### [Input records]
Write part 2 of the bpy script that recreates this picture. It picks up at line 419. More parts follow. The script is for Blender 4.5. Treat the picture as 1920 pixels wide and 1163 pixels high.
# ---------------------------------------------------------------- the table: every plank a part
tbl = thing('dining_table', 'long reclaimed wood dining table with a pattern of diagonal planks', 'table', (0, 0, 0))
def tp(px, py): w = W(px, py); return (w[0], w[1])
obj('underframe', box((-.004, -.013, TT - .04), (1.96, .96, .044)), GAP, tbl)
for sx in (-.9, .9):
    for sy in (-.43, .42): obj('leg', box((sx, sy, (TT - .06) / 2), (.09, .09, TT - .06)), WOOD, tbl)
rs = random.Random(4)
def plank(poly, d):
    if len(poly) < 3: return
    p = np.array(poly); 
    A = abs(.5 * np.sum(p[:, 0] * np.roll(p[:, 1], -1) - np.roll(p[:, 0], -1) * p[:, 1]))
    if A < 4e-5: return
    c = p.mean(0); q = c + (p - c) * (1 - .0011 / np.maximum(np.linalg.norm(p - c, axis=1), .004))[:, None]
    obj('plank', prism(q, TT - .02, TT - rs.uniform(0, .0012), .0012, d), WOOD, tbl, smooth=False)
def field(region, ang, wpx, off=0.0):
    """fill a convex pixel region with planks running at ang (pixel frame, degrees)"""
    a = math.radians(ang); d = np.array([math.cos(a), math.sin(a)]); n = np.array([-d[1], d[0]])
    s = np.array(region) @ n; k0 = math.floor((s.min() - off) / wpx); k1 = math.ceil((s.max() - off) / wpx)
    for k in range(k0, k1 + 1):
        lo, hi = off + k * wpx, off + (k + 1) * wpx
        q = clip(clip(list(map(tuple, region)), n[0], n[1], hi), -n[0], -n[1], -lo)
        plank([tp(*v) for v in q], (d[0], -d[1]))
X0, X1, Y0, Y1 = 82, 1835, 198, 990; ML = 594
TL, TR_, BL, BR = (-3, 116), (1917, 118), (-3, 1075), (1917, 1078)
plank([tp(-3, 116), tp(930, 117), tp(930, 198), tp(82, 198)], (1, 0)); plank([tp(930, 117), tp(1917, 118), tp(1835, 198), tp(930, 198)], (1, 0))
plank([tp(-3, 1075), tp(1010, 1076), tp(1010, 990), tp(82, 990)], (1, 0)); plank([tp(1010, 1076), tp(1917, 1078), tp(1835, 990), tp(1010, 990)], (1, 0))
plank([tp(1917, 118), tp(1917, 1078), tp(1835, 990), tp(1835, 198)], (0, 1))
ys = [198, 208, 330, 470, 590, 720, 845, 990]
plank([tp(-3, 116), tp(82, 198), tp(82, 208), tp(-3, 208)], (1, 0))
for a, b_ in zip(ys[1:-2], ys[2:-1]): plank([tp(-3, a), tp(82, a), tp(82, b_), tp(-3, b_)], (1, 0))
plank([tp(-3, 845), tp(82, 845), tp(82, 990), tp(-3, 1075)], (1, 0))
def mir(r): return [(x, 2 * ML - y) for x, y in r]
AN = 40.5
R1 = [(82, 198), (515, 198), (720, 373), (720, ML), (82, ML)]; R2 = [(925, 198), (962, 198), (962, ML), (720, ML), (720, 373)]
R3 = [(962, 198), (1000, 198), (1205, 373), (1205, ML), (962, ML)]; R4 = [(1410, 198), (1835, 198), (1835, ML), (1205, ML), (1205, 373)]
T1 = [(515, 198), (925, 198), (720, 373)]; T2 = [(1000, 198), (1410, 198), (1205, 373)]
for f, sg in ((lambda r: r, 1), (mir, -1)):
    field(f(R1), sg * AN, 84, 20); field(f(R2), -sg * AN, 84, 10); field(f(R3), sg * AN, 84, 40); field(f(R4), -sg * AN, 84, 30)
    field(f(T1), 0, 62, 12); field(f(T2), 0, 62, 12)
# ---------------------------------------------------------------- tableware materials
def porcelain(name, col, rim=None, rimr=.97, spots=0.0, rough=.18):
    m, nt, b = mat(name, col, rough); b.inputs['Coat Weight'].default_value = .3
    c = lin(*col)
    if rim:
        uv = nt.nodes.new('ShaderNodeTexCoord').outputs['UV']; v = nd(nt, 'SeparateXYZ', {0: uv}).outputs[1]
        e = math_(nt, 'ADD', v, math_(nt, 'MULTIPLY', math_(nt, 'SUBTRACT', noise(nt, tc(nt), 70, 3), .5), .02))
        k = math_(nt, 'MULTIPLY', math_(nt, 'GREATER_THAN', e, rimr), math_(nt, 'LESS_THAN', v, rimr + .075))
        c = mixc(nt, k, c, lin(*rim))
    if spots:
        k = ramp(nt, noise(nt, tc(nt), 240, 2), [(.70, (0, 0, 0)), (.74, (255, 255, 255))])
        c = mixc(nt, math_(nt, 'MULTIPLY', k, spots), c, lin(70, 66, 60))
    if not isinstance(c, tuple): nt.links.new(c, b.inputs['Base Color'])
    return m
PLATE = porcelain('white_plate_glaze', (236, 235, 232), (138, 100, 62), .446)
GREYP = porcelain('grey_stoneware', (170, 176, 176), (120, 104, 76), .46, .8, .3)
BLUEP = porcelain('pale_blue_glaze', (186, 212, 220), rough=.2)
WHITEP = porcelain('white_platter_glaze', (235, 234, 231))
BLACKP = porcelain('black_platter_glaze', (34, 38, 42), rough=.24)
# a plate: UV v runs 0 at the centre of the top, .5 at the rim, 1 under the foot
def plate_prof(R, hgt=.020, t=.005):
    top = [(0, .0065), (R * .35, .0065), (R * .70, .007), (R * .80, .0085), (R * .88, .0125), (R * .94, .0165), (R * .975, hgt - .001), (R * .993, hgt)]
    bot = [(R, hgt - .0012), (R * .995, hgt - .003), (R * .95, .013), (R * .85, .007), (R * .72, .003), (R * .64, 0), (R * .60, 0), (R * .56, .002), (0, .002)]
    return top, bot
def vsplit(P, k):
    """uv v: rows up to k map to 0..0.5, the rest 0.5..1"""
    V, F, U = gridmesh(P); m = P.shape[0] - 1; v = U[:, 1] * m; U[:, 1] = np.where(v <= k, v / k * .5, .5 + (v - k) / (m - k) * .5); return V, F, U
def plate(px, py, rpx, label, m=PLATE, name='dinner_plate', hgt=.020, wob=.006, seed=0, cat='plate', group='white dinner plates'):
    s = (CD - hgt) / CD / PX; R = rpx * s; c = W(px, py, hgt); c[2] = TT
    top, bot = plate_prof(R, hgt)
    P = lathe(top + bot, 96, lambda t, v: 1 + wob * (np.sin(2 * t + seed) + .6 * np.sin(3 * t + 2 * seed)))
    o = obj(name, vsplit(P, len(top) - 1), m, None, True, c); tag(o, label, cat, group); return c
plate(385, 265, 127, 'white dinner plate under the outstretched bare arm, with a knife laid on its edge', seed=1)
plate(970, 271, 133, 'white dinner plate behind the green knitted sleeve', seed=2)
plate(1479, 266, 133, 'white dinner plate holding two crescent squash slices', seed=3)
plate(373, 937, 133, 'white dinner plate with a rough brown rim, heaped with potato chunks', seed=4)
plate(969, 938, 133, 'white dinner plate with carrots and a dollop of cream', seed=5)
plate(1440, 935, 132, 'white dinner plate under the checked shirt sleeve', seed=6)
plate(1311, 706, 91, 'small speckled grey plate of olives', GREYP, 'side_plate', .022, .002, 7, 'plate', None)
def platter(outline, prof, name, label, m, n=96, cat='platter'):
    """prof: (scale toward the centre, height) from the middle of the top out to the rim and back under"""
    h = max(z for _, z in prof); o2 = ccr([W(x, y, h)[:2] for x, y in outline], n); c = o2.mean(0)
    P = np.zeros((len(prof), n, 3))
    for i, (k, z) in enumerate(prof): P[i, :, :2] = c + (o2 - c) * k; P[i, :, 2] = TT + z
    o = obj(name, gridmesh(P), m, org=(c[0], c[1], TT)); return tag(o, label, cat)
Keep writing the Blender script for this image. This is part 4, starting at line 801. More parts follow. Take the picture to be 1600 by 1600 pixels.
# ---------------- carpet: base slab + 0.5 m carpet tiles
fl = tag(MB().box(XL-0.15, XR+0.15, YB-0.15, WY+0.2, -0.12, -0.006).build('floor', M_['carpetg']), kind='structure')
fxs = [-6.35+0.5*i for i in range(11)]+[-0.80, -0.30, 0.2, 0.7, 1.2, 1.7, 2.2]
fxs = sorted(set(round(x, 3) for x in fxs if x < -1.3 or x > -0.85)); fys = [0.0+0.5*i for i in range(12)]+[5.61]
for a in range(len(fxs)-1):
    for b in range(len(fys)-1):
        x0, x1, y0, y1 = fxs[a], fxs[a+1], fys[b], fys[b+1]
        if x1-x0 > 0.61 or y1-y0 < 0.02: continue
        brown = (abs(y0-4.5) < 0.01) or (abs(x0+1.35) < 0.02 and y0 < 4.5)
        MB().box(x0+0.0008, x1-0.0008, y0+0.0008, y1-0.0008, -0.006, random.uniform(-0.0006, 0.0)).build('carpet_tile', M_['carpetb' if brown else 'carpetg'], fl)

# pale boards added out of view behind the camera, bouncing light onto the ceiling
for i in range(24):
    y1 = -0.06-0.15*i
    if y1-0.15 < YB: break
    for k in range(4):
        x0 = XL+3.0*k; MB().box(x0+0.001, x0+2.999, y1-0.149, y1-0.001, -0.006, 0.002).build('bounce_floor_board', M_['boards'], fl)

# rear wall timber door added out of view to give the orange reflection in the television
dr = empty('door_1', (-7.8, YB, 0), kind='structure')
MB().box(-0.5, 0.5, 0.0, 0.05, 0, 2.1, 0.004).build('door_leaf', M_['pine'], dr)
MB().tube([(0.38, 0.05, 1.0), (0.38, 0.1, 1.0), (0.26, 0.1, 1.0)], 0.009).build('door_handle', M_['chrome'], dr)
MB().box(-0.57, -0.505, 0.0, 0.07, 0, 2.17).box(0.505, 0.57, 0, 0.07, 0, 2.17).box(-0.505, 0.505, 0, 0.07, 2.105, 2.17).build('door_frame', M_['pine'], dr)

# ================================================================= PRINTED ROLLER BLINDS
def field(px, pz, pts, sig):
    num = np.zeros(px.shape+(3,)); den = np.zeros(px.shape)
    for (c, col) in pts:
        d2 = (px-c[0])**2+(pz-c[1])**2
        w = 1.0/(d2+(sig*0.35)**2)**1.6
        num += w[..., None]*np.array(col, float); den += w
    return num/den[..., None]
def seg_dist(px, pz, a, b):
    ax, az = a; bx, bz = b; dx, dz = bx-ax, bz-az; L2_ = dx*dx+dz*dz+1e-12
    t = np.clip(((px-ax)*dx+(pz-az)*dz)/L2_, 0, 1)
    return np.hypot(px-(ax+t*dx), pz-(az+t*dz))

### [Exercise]
Using the entries above, return each line in which the word "this" occurs.

### [Completed task]
Write part 2 of the bpy script that recreates this picture. It picks up at line 419. More parts follow. The script is for Blender 4.5. Treat the picture as 1920 pixels wide and 1163 pixels high.
Keep writing the Blender script for this image. This is part 4, starting at line 801. More parts follow. Take the picture to be 1600 by 1600 pixels.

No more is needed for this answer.